◆ Data provided ◆
-.-.-

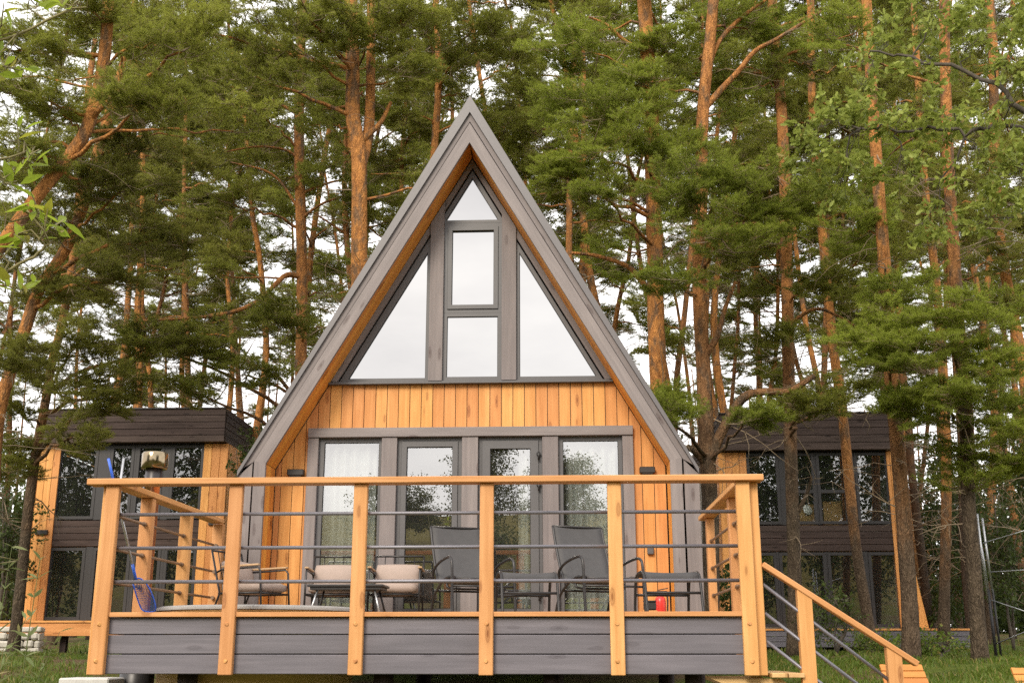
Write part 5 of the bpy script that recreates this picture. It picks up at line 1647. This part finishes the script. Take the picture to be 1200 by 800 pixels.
bush('small green bush on the grass at the foot of the thick orange pine', 1100, 762, 9.5, 30, 18, 'grassblade', n=6, size=.07)
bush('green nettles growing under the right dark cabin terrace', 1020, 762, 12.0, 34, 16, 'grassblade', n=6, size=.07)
# far-off wood
fw = []
rf = np.random.default_rng(5)
for k in range(900):
    x = rf.uniform(-60, 62); y = rf.uniform(46, 66); z0 = float(ground(np.array(x), np.array(y))); n = 120
    h = rf.uniform(2.0, 6.5) if k % 3 else rf.uniform(7, 12.5)
    pts = np.stack([x + rf.normal(size=n) * 1.3, y + rf.normal(size=n) * 1.2, z0 + h * rf.uniform(0, 1, n) ** .8 + rf.normal(size=n) * .3], 1)
    fw.append(leaves(pts, unit(rf.normal(size=(n, 3))), .42, 'quad', rf, .3))
for k in range(420):
    s_ = 1 if k % 2 else -1; x = s_ * rf.uniform(13 if s_ < 0 else 10, 58) ; y = rf.uniform(44, 62); z0 = float(ground(np.array(x), np.array(y))); n = 120; h = rf.uniform(3, 11)
    pts = np.stack([x + rf.normal(size=n) * 1.3, y + rf.normal(size=n) * 1.2, z0 + h * rf.uniform(0, 1, n) ** .8 + rf.normal(size=n) * .3], 1)
    fw.append(leaves(pts, unit(rf.normal(size=(n, 3))), .42, 'quad', rf, .3))
xs = rf.uniform(-60, 62, 240); ys = rf.uniform(44, 66, 240); zs_ = ground(xs, ys)
a_ = np.stack([xs, ys, zs_ - .2], 1); b_ = a_ + np.stack([rf.normal(size=240) * .6, rf.normal(size=240) * .5, rf.uniform(9, 16, 240)], 1)
V, F = twig_prism(a_, b_, .13, .04); fw.append((V, F, 1, np.full(len(V), .5)))
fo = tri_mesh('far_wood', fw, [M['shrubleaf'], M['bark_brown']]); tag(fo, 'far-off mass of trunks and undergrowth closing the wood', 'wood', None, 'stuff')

# tall weeds at the lower left
def weed(label, px, py_top, Y, kind='long', size=.11, n=26, lean=.1):
    top = at(px, py_top, Y); gz = float(ground(np.array(top.x), np.array(Y))); b = Vector((top.x - lean, Y, gz))
    root = thing('weed_plant', label, 'weed', b, 0, 'tall weeds at the lower left'); mb = MB()
    path = smooth_path([(0, 0, 0), (lean * .3, 0, (top.z - gz) * .5), (lean, 0, top.z - gz)], 6); mb.tube(path, [.006 * (1 - .7 * i / len(path)) for i in range(len(path))], 6, False)
    mb.build('stem', M['weedleaf'], root)
    P_, D_ = [], []
    for i in range(n):
        u = .15 + .85 * i / n; p = path[min(int(u * len(path)), len(path) - 1)]; a = i * 2.4; P_.append(p); D_.append((math.cos(a), math.sin(a), .55))
    tri_mesh('leaves', [leaves(np.array(P_), unit(np.array(D_)), size, kind, r, .7)], [M['weedleaf']], root)
for lab, px, py, Y, ln in [('tall narrow-leaved weed in front of the stone wall', 14, 640, -2.2, .06), ('tall narrow-leaved weed in front of the dark window left of the deck', 47, 655, -1.8, .05), ('leaning pale weed beside the deck corner post', 70, 740, -1.0, .25), ('short pale weed at the bottom left corner', 4, 760, -3.6, .05), ('low weed with drooping leaves under the orange terrace edge', 30, 725, -1.2, .3)]:
    weed(lab, px, py, Y, lean=ln, n=34 if py < 700 else 20)

# grass
def grass_patch(n, x0, x1, y0, y1, h, rr_):
    x = rr_.uniform(x0, x1, n); y = rr_.uniform(y0, y1, n); z = ground(x, y) - .01
    dn = np.sin(x * 1.9 + 1.2 * np.sin(y * 1.4)) + np.sin(y * 2.3 - x * .8); k = rr_.uniform(-1.6, 2, n) < dn + .35
    x, y, z = x[k], y[k], z[k]; n = len(x)
    a = rr_.uniform(0, 6.28, n); H_ = h * rr_.uniform(.4, 1.3, n); w = rr_.uniform(.004, .009, n) * (1 + y.clip(0, 20) * .05); b = rr_.normal(size=(n, 2)) * .45 * H_[:, None]
    p = np.stack([x, y, z], 1); s = np.stack([np.cos(a), np.sin(a), 0 * a], 1) * w[:, None]
    mid = p + np.stack([b[:, 0] * .35, b[:, 1] * .35, H_ * .6], 1); tip = p + np.stack([b[:, 0], b[:, 1], H_], 1)
    V = np.stack([p - s, p + s, mid - s * .8, mid + s * .8, tip], 1); f = np.array([[0, 1, 3], [0, 3, 2], [2, 3, 4]])
    return V.reshape(-1, 3), (np.arange(n)[:, None, None] * 5 + f).reshape(-1, 3), 0, np.repeat(rr_.uniform(0, 1, n), 5)
gr = np.random.default_rng(12)
parts = [grass_patch(26000, -9, -2.9, -4, 6, .075, gr), grass_patch(20000, -12, -3, 6, 17, .09, gr), grass_patch(30000, 2.6, 8, 2.5, 9, .085, gr), grass_patch(34000, 2, 13, 9, 19, .09, gr), grass_patch(8000, -3.5, 3, -1.5, 3.5, .09, gr), grass_patch(9000, -14, 14, 18, 34, .18, gr), grass_patch(9000, 2.5, 9, -5, 3, .12, gr)]
go = tri_mesh('grass', parts, [M['grassblade']]); tag(go, 'short rough grass and moss on the slope round the deck', 'grass', None, 'stuff')

# trees of the meadow edge opposite, which the panes mirror
def mirror_tree(label, x, y, h, w, leafm, n, seed, size=.30):
    rr_ = np.random.default_rng(seed); z = float(ground(np.array(x), np.array(y))); b = Vector((x, y, z)); cl = []
    for k in range(n):
        u = rr_.uniform(.22, 1); a = rr_.uniform(0, 6.28); q = w * (1.05 - u) ** .6 * rr_.uniform(.2, .8)
        cl.append(((x + math.cos(a) * q, y + math.sin(a) * q, z + h * u), (w * .34, w * .34, h * .10)))
    global r
    keep = r; r = rr_
    o = broadleaf('birch_tree', label, 'birch tree', tuple(b), [[b, b + Vector((.1, 0, h * .5)), b + Vector((0, .1, h * .97))]], cl, leafm, 'quad', size, rr_, 'trees mirrored in the panes', per=30 if h > 10 else 120, trunk_r=.13, out=.8)
    r = keep; return o
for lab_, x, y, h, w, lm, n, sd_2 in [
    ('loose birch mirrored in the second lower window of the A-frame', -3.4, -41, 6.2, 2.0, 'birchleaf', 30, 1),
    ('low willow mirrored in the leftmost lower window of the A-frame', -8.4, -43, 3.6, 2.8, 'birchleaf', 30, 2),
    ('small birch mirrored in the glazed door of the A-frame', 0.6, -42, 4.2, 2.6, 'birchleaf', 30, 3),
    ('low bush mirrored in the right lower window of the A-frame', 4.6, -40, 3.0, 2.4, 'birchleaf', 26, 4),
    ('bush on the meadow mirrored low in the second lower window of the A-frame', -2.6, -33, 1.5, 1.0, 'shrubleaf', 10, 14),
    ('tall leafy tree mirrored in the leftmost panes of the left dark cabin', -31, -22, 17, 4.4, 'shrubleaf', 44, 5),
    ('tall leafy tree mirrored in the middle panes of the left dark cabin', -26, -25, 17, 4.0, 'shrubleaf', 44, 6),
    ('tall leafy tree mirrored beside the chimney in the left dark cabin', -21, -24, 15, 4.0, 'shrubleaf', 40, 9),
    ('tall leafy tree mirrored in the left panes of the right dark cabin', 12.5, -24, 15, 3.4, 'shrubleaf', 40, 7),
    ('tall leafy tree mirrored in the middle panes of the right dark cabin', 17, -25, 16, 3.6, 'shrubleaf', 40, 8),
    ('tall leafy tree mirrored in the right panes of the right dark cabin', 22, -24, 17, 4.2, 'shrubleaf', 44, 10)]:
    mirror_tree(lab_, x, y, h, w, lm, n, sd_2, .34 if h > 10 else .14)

-.-.-

◆ Direction ◆
Only lines belong in the copy: transcribe those from the start of the data through the line that contains "bush('small green bush", and skip the pictures.

◆ Response for this exercise ◆
Write part 5 of the bpy script that recreates this picture. It picks up at line 1647. This part finishes the script. Take the picture to be 1200 by 800 pixels.
bush('small green bush on the grass at the foot of the thick orange pine', 1100, 762, 9.5, 30, 18, 'grassblade', n=6, size=.07)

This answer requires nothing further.